Professor John McCarthy died on 24th October 2011 at the age of 84. He was an early pioneer of computer technology, computer time-sharing, and inventor of LISP, one of the very first computer programming languages. LISP was, radically, based on symbolic computing. He was an early pioneer of Artificial Intelligence, and indeed originator of the term “AI” which was adopted following the title he gave to a conference at Dartmouth College in Vermont which John convened in the summer of 1956. John received the Turing Award, and many other accolades and honours, including the United States National Medal of Science.
John McCarthy was known to many of us in the Artificial Intelligence community as the “Father of AI”, and I came to know him as very much a baby in the subject. In my student days in the early 1970s he appeared on the BBC TV program “Controversy” in debate with Sir James Lighthill on the value of research on general purpose robots alongside my PhD supervisor, Donald Michie, himself an AI pioneer and war time code breaker who had worked with Alan Turing at Bletchley Park. He wrote and communicated widely on his interests in robot decision making.

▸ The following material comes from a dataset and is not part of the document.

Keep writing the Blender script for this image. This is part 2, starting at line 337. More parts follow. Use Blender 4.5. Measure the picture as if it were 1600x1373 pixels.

Typical of John’s desire to communicate about his field was a short sci-fi story he wrote in 2001, “The Robot and the Baby” which has many interesting themes, and to me epitomises his breadth of interests, politics and fascinating opinions. A capable companion robot – “Robot Model number GenRob337L3, serial number 337942781–R781 for short” – was one of many deployed to assist people and deliberately made unappealing and emasculated by the constraints society had placed on robot use.
The story begins:
“Mistress, your baby is doing poorly. He needs your attention.”
“Stop bothering me, you …” … “Love the … baby, yourself.”
John amusingly includes a long line of reasoning by R781 in the bracketed notation of LISP on probabilities of the baby being harmed if it disobeys its key constraints:
(= (Command 337) (Love Travis))
(True (Not (Executable (Command 337))) (Reason (Impossible-for robot (Action Love))))
(Will-cause (Not (Believes Travis) (Loved Travis)) (Die Travis))
(= (Value (Die Travis)) -0.883)
(Will-cause (Believes Travis (Loves R781 Travis) (Not (Die Travis))))
…
With this reasoning R781 decided that the value of simulating loving Travis and thereby saving its life was greater by 0.002 than the value of obeying the directive to not simulate a person. There follows a progressively escalating series of events where the whole world is watching the handling of the situation by the authorities, and commenting in real time on the event on social media – anticipating Twitter by some years.
Read the story (at http://www-formal.stanford.edu/jmc/robotandbaby.html) if you want to explore an informed opinion on the ethics, issues and dilemmas involved in human and robot interaction, which one day we may face. The story has many thought provoking elements. I personally feel for the emasculated robot that is left in the Smithsonian.